Please Accept My Most Heartfelt..........

by Englishman 34 Replies latest jw friends

  • Englishman
    Englishman

    Recently, I have had a few occasions when it's been neccessary - no, essential - that I say sorry to someone for something that I have said or done, in order that someone's hurt feelings are healed.

    It doesn't make me feel demeaned at all when I say sorry, I don't feel any less of a person because I have apologised, although I am aware that some people find it almost impossible to apologise.

    What do you think? Is it a sign of weakness to apologise? Is apologising a desirable thing? Would it be a good thing for us all to apologise more? Once an apology has been made, should that be the end of the matter or should the apologiser be kept aware of his misdoings until such time as the apologisee sees fit?

    I'd be interested to hear what people think about this.

    Englishman.

  • Double Edge
    Double Edge

    I think sincere apologies show character. They're not easy for humans to do and they indicate a person has class.

  • pettygrudger
    pettygrudger

    you always here "real love means never having to say your sorry", but i say bull to that. It takes a lot of courage to admit one is wrong, and it shows true consideration of anothers feelings to vocally acknowledge a mistake.

  • butalbee
    butalbee

    If you were wrong and you comments hurt somebody's feelings, apologize.

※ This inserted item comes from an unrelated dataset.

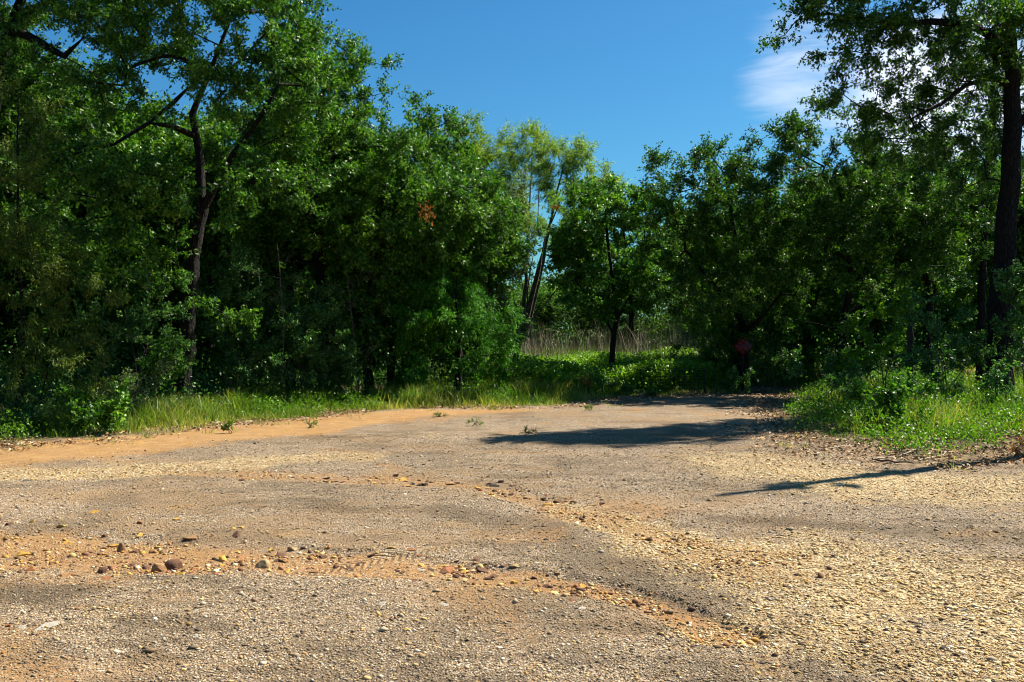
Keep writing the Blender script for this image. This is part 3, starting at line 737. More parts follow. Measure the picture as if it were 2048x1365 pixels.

    BTW--Eman--I just noticed your little dancing piggy--I just wanted to say KEWL! Where'd ya find it?

  • Englishman
    Englishman

    Butalbee,

    You like my little piggy? I got him at: http://www.skinheadjim.co.uk/ There's lots of stuff if you wade through the site.

  • plmkrzy
    plmkrzy
    should that be the end of the matter or should the apologiser be kept aware of his misdoings until such time as the apologisee sees fit?

    Oh absolutely! The apologizeee should hold the apologizer's apology ransom and maybe even use it to blackmail the apologizer at a later time.

    IMO, once an apology has been made, the one apologized to would be gracious to accept it and get on with there life.

    If they persist in throwing something in your face after that then it should be obvious they are just plain disgruntled and not much will be done about it and thats that!

    Edited by - plmkrzy on 25 September 2002 11:39:27

  • Sentinel
    Sentinel

    Eman,

    I think it takes a strong person to apologize in the most heartfelt and sincere manner.

    As with many things humans do, some of us tend to quickly say "I'm sorry", and then next thing you know, "we've gone and done that very thing again". Perhaps we just don't understand what an apology is.

    We don't want to offend anyone, but we often do. Sometimes we don't even realize it until someone else brings it to our attention. When we find out we have offended another person, it would seem to me to be beneficial for both parties to resolve the problem. The injured party needs to know that we take the event seriously and that we don't take their forgiveness for granted.

    My first husband was always telling me he was sorry, and I was always forgiving him, trying to make the marriage work. Yet, as he continued doing the same hurtful things over and over, I realized he wasn't sincere. He took my forgiving nature for granted. I don't believe he understood what it means to really apologize. There came a point that "saying I'm sorry" just didn't count anymore, and I had to go my own way.

    Personally, I have a great deal of admiration for someone who comes forward and apologizes. It says something to me about the kind of person they are. How could anyone reject an honest-hearted attempt to say they are sorry?

    Sentinel/Karen

  • minimus
    minimus

    Why not apologize when you are wrong? Even if you offend someone unknowingly, it doesn't hurt to say I'm sorry. There are those that are oversensitive or who think too highly of themselves. They may feel they're never wrong or they may always feel hurt. With such ones, you would have to apologize all day long. This type, I prefer to avoid.....btw I'm sorry if i just offended anybody...lol

  • scumrat
    scumrat

    I feel that an apology shows ownership of a wrongdoing or transgression. It's hard to apologize when the other person does not admit their part in the problem. If I put my foot in my mouth, then obviously I've got to claim it and apologize. Just my 2 cents

  • scumrat
    scumrat

    However an apology is no good if there is no sincerity behind it.